++++ DATA BLOCK ++++

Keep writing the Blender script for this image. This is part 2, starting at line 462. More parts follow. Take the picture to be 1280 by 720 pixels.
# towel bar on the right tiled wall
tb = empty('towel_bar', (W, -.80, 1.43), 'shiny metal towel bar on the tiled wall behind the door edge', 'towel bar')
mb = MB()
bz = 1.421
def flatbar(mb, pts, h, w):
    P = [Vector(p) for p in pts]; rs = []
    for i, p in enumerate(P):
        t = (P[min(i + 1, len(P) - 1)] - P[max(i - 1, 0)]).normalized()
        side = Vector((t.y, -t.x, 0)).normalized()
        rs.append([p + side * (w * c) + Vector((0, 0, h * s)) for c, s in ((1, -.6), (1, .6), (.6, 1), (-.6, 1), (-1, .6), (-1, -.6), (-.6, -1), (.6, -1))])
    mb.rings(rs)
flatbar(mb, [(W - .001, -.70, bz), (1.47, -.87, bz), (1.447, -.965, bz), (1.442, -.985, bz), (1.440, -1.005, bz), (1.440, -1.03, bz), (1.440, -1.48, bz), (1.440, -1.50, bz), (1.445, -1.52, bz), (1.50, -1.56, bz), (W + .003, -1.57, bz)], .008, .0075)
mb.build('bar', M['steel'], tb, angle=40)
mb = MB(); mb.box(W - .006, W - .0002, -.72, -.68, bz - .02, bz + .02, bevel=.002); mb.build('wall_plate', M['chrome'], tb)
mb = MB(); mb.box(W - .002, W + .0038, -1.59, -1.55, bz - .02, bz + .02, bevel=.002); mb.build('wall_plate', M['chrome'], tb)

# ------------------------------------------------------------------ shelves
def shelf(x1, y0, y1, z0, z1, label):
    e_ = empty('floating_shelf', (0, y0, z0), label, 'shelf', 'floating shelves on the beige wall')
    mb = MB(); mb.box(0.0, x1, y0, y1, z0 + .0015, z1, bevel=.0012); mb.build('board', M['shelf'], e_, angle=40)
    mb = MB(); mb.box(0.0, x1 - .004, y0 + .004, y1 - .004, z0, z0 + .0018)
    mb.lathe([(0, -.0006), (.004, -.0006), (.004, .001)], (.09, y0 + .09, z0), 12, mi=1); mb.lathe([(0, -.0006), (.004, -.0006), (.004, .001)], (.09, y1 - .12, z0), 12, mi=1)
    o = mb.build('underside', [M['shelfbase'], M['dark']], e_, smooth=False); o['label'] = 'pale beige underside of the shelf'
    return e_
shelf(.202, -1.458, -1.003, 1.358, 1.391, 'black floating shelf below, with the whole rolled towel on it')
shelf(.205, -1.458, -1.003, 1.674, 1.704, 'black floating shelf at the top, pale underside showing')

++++

TASK INSTRUCTIONS: Type out the material again exactly as presented.

ANSWER FOR THIS EXERCISE:
Keep writing the Blender script for this image. This is part 2, starting at line 462. More parts follow. Take the picture to be 1280 by 720 pixels.
# towel bar on the right tiled wall
tb = empty('towel_bar', (W, -.80, 1.43), 'shiny metal towel bar on the tiled wall behind the door edge', 'towel bar')
mb = MB()
bz = 1.421
def flatbar(mb, pts, h, w):
    P = [Vector(p) for p in pts]; rs = []
    for i, p in enumerate(P):
        t = (P[min(i + 1, len(P) - 1)] - P[max(i - 1, 0)]).normalized()
        side = Vector((t.y, -t.x, 0)).normalized()
        rs.append([p + side * (w * c) + Vector((0, 0, h * s)) for c, s in ((1, -.6), (1, .6), (.6, 1), (-.6, 1), (-1, .6), (-1, -.6), (-.6, -1), (.6, -1))])
    mb.rings(rs)
flatbar(mb, [(W - .001, -.70, bz), (1.47, -.87, bz), (1.447, -.965, bz), (1.442, -.985, bz), (1.440, -1.005, bz), (1.440, -1.03, bz), (1.440, -1.48, bz), (1.440, -1.50, bz), (1.445, -1.52, bz), (1.50, -1.56, bz), (W + .003, -1.57, bz)], .008, .0075)
mb.build('bar', M['steel'], tb, angle=40)
mb = MB(); mb.box(W - .006, W - .0002, -.72, -.68, bz - .02, bz + .02, bevel=.002); mb.build('wall_plate', M['chrome'], tb)
mb = MB(); mb.box(W - .002, W + .0038, -1.59, -1.55, bz - .02, bz + .02, bevel=.002); mb.build('wall_plate', M['chrome'], tb)

# ------------------------------------------------------------------ shelves
def shelf(x1, y0, y1, z0, z1, label):
    e_ = empty('floating_shelf', (0, y0, z0), label, 'shelf', 'floating shelves on the beige wall')
    mb = MB(); mb.box(0.0, x1, y0, y1, z0 + .0015, z1, bevel=.0012); mb.build('board', M['shelf'], e_, angle=40)
    mb = MB(); mb.box(0.0, x1 - .004, y0 + .004, y1 - .004, z0, z0 + .0018)
    mb.lathe([(0, -.0006), (.004, -.0006), (.004, .001)], (.09, y0 + .09, z0), 12, mi=1); mb.lathe([(0, -.0006), (.004, -.0006), (.004, .001)], (.09, y1 - .12, z0), 12, mi=1)
    o = mb.build('underside', [M['shelfbase'], M['dark']], e_, smooth=False); o['label'] = 'pale beige underside of the shelf'
    return e_
shelf(.202, -1.458, -1.003, 1.358, 1.391, 'black floating shelf below, with the whole rolled towel on it')
shelf(.205, -1.458, -1.003, 1.674, 1.704, 'black floating shelf at the top, pale underside showing')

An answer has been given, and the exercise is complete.